Tuesday, March 26, 2013

Butterfly Dream: A Haiku about Moon and Pine by Michael McClintock

English Original

each there
for the other --
moon and pine

Still, No. 4, 2001

Michael McClintock

Chinese Translation (Traditional)

在那裏為了另一位 --

Chinese Translation (Simplified)

在那裏为了另一位 --

Bio Sketch

Michael McClintock's lifework in haiku, tanka, and related literature spans over four decades. His many contributions to the field include six years as president of the Tanka Society of America (2004-2010) and contributing editor, essayist, and poet for dozens of journals, anthologies, landmark collections and critical studies. McClintock now lives in Clovis, California, where he works as an independent scholar, consultant for public libraries, and poet. Meals at Midnight [tanka], Sketches from the San Joaquin [haiku] and Streetlights: Poetry of Urban Life in Modern English Tanka, are some of his recent titles.

1 comment:

  1. This well-crafted haiku has the “spirit of going and returning,” which was advocated by the Shomon/Basho school (For more info. see, To the Lighthouse: Three Formulations about the Use of Cutting)
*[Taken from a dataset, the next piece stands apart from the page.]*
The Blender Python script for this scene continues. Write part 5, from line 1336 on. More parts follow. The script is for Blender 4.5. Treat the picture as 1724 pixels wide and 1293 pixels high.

    "Moon" and "Pine" are often paired together in Chinese Tang Poetry. This symbolically rich haiku reminds me of the following tang poem:


    宿王昌齡隱居, 常建

    清溪深不測, 隱處唯孤雲;
    松際露微月, 清光猶為君。
    茅亭宿花影, 藥院滋苔紋。
    余亦謝時去, 西山鸞鶴群。


    At Wang Changlin's Retreat by Chang Jian

    Here, beside a clear deep lake,
    You live accompanied by clouds;
    Or soft through the pine the moon arrives
    To be your own pure-hearted friend.
    You rest under thatch in the shadow of your flowers,
    Your dewy herbs flourish in their bed of moss.
    Let me leave the world. Let me alight, like you,
    On your western mountain with phoenixes and cranes.